▸ Exercise aim:
Look at the data below and print exactly the lines from its first line through the line with "R = math.radians"; the pictures stay out of the copy.

▸ Data provided:
========

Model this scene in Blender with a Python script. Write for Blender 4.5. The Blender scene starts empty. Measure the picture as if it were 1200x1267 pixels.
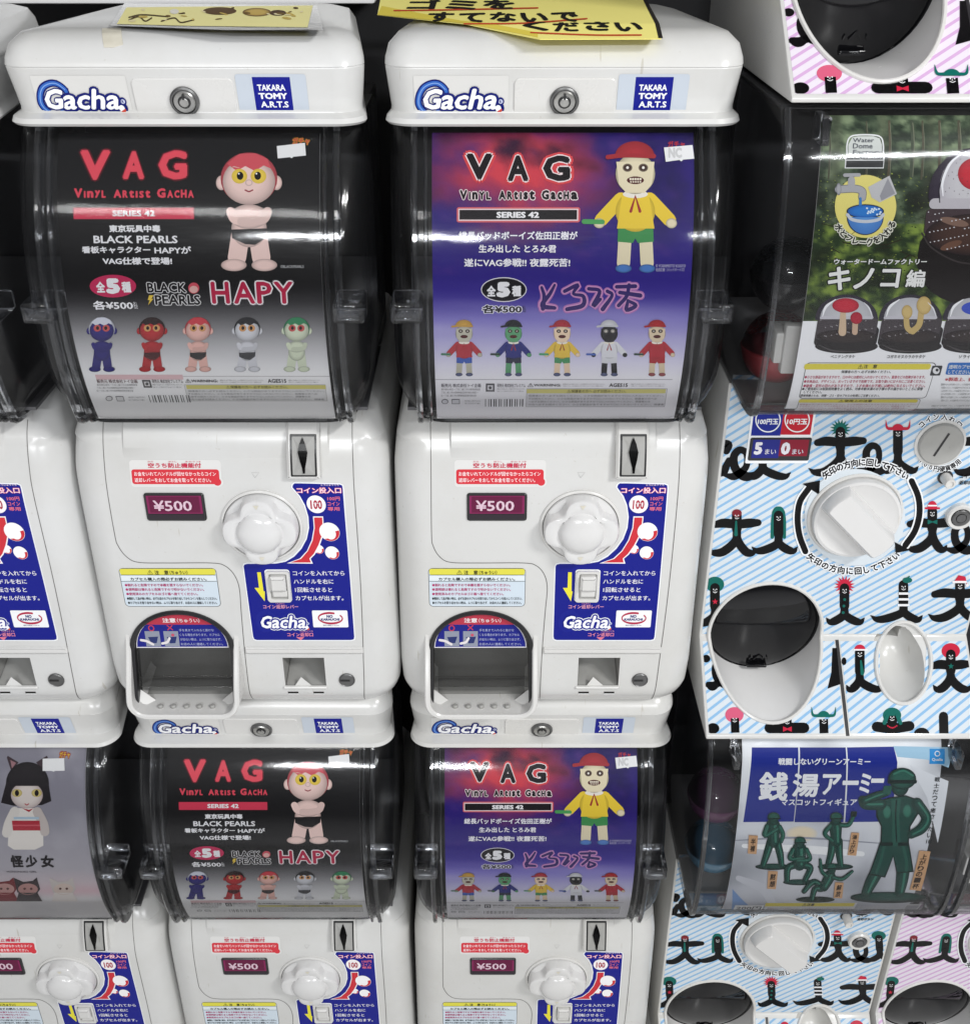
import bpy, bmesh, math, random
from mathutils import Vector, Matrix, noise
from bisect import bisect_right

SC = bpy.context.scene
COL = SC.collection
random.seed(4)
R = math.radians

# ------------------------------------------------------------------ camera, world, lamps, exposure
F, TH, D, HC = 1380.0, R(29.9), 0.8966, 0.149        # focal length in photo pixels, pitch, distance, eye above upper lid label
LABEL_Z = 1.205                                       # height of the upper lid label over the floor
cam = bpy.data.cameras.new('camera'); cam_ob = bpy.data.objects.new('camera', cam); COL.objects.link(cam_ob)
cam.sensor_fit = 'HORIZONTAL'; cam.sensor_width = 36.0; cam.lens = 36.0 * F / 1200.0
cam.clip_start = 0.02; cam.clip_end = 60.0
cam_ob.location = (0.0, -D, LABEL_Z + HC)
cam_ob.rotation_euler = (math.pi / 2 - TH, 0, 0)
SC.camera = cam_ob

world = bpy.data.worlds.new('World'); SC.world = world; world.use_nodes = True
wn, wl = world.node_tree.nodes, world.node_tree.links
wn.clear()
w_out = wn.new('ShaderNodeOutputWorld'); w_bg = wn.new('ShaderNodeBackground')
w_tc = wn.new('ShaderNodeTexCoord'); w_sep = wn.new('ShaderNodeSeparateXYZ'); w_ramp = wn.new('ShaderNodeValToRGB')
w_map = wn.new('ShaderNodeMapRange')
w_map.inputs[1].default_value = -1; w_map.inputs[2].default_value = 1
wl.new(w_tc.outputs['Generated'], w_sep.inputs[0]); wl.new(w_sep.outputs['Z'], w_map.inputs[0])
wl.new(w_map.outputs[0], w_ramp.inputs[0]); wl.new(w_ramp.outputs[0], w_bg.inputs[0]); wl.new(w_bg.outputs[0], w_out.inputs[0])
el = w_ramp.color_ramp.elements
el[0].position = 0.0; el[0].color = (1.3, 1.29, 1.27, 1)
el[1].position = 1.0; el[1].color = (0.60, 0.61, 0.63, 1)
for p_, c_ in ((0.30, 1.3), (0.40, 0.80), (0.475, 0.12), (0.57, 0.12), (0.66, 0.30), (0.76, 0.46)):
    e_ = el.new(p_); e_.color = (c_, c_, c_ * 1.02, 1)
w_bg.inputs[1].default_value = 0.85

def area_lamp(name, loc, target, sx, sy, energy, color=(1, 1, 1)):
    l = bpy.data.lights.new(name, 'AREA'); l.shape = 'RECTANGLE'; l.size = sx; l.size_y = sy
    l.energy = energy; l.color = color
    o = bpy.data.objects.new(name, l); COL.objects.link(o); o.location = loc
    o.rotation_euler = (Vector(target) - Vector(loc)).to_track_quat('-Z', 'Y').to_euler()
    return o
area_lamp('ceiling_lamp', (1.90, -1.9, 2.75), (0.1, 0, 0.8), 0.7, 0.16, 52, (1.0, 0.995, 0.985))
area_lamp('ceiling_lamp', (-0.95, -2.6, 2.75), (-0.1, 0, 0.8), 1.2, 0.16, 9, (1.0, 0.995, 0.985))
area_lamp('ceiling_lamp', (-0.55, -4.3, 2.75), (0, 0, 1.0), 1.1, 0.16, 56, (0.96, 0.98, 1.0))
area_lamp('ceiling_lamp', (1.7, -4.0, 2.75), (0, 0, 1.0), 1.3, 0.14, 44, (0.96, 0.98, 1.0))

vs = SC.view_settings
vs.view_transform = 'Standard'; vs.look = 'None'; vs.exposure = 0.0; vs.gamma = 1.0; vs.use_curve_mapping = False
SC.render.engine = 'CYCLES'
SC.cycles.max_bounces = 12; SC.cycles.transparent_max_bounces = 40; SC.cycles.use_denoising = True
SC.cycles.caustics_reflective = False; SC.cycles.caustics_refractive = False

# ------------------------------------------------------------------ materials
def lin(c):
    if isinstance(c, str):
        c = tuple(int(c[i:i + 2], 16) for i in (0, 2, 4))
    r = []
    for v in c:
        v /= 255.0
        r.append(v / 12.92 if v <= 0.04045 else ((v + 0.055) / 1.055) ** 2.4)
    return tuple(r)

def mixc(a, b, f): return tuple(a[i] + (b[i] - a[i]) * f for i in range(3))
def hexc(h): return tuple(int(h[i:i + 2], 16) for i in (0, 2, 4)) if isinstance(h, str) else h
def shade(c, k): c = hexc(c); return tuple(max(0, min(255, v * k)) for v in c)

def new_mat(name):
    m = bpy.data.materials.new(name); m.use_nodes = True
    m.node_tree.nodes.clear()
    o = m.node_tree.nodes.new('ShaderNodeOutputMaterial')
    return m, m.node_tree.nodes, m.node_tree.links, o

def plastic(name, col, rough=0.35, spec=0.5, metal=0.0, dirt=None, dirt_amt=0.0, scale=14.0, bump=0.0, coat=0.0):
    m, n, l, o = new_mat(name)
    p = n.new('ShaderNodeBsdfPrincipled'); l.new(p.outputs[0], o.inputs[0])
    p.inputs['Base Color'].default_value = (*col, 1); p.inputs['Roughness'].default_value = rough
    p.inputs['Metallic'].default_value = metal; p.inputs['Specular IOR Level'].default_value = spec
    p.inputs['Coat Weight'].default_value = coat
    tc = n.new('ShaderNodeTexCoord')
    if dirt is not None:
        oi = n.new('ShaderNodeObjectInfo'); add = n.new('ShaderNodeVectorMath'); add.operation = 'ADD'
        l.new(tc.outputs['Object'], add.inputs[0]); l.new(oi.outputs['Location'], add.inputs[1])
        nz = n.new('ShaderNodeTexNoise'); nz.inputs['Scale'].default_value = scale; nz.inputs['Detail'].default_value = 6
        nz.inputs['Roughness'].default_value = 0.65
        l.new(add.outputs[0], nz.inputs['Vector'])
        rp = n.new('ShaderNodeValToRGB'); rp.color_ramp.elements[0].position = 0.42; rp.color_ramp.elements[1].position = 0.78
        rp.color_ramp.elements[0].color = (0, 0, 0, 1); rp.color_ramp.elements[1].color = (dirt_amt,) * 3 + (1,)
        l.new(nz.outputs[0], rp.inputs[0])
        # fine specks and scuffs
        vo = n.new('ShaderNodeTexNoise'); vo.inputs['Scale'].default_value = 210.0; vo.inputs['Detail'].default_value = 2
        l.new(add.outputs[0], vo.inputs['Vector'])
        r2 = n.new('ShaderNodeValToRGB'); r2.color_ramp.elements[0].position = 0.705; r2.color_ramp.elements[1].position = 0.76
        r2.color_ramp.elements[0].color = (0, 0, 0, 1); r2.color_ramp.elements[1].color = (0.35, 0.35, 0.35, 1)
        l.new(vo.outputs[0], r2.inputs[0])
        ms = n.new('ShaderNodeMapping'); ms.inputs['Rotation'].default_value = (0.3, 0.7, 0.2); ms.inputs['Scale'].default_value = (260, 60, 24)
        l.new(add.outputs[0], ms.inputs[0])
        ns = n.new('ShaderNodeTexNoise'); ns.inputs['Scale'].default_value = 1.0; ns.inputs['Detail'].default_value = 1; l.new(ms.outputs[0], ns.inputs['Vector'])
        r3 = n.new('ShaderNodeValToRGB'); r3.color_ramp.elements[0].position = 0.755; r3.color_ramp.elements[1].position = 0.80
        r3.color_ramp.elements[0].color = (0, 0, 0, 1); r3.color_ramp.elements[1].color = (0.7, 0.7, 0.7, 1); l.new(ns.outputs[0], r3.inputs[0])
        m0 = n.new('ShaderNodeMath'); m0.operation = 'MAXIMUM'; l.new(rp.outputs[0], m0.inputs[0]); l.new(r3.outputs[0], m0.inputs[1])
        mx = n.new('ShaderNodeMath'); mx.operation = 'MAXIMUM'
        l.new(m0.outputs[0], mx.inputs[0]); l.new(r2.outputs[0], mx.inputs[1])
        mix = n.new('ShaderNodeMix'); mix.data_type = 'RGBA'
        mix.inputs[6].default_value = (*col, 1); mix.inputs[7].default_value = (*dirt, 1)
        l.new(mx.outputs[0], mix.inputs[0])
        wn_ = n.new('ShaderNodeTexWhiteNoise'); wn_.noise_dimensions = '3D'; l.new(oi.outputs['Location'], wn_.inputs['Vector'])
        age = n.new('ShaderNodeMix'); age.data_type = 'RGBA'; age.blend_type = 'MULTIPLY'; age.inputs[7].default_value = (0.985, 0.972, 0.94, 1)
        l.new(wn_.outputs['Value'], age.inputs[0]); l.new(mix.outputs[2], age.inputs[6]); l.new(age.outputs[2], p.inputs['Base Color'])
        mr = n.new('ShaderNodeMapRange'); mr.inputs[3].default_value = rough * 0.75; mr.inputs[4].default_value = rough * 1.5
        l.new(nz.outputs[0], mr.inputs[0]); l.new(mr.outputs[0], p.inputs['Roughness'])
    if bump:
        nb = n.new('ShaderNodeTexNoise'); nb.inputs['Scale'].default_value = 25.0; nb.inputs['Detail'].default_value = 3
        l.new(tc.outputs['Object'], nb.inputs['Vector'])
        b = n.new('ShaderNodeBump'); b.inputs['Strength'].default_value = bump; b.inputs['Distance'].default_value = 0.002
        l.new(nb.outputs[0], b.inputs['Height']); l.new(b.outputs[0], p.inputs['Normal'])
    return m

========

▸ Solution below:
Model this scene in Blender with a Python script. Write for Blender 4.5. The Blender scene starts empty. Measure the picture as if it were 1200x1267 pixels.
import bpy, bmesh, math, random
from mathutils import Vector, Matrix, noise
from bisect import bisect_right

SC = bpy.context.scene
COL = SC.collection
random.seed(4)
R = math.radians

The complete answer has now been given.